Modulation is the process of encoding information in a transmitted signal, while demodulation is extracting information from a transmitted signal. This demodulation is also called FM detection or FM discrimination. Moreover, this term is often used in older circuits and technology. FM demodulation plays an integral part in the reception of frequency-modulated signals. This article elaborates on the concept of frequency demodulation.
What is the Meaning of Frequency Demodulation?
Frequency demodulation is the inverse of frequency modulation. The original modulating signal is obtained as output following demodulation. After the signal has been received, filtered, and amplified, the original modulation from the carrier must be recovered. This is known as demodulation or detection.
FM demodulator circuits can be found in any FM receiver, including broadcast receivers, two-way radios such as walkie-talkies and handheld radios that use FM, and any receiver that uses frequency modulation.
How to Demodulate a Wave?
We need to follow a few techniques to demodulate a wave. The methods are mentioned below.
Generating a Waveform
We cannot create an FM waveform with an arbitrary behavioural voltage source and a simple mathematical relationship like we did with AM. However, it turns out that creating an FM signal is simpler.
Passing through the High Pass Filter
The first demodulation method we will examine starts with a high-pass filter. We will suppose we are talking about narrowband FM (discussed briefly on this page). Use a high-pass filter design so that the attenuation varies considerably within a frequency band twice the width of the baseband signal.
The frequency response of our high-pass filter must be such that the lowest frequency in the modulated signal is attenuated substantially more than the highest frequency in the modulated signal.
We converted frequency modulation to amplitude modulation by using the filter. This is a useful way of FM demodulation because it enables us to use envelope-detector circuitry designed for use with amplitude modulation. The filter used to generate this waveform was simply an RC high-pass with a cutoff frequency close to the carrier signal.
Using the Phase-Locked Loop Demodulator
A phase-locked loop (PLL) is used to build a complicated but high-performance FM demodulation loop. The intensity of an incoming waveform can be “locked onto” by a PLL. This is accomplished by combining a phase detector, a low-pass filter (also known as a “loop filter”), and a voltage-controlled oscillator (VCO) into a negative-feedback system.
The phase detector generates a signal proportional to the phase difference between the incoming waveform and the VCO output. The loop filter smoothens this signal, which then serves as the VCO’s control signal. As a result, if the intensity of the input signals is constantly increasing and decreasing, the VCO control signal must also increase and decrease for the VCO output frequency to remain equal to the input frequency.
Types of Demodulator
Several types of demodulators can be used to generate a demodulated wave. Some of these waves were used when radios were made from discrete devices. However, nowadays, PLL demodulators are more famous. We have listed a few of them below.
Slow Detection Demodulator
This is an elementary form of FM demodulation that depends on the receiver’s precision to provide demodulation. It is ineffective and only used when the receiver does not support FM.
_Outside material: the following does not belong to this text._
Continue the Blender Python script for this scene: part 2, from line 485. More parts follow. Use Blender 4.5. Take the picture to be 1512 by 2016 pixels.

This method of FM detection has several drawbacks: the radio’s selectivity curve will be nonlinear, resulting in distortion; the receiver will be sensitive to amplitude variations, and so on.
Radio Detector Demodulator
When discrete components were used in transistor radios, this type of detector was widely used. The ratio detector required the use of a transformer with a third winding to generate an additional signal that was phase-shifted for the demodulation process. The ratio detector was built with two diodes and a few resistors and capacitors.
Despite its excellent performance, the ratio FM detector was expensive due to the transformer being employed. These FM demodulators were expensive to manufacture because all wire-wound elements are more expensive than resistors and capacitors. After the introduction of integrated circuit technology, where distinct circuits could be used, the ratio detector was rarely used. Nonetheless, it was a good performer back then.
Quadrature FM Detector
In FM radio integrated circuits, the quadrature FM detector is now widely used. It is simple to set up and delivers outstanding results. The quadrature coincidence form of FM demodulator is straightforward to incorporate into an integrated circuit and can be added at almost no extra cost.
As a result, it is a highly appealing option for modern receiver designs. Many integrated circuits designed to provide the functionality of a complete receiver or an IF strip include a quadrature detector/ coincidence detector, allowing FM demodulation to be added to the final receiver at almost no cost.
Conclusion
Frequency demodulation is a crucial part of the modulation process. It is used in the reception of a frequency-modulated wave. Once the signal is received, filtered, and modified, this process is necessary to recover original modulation from the carrier.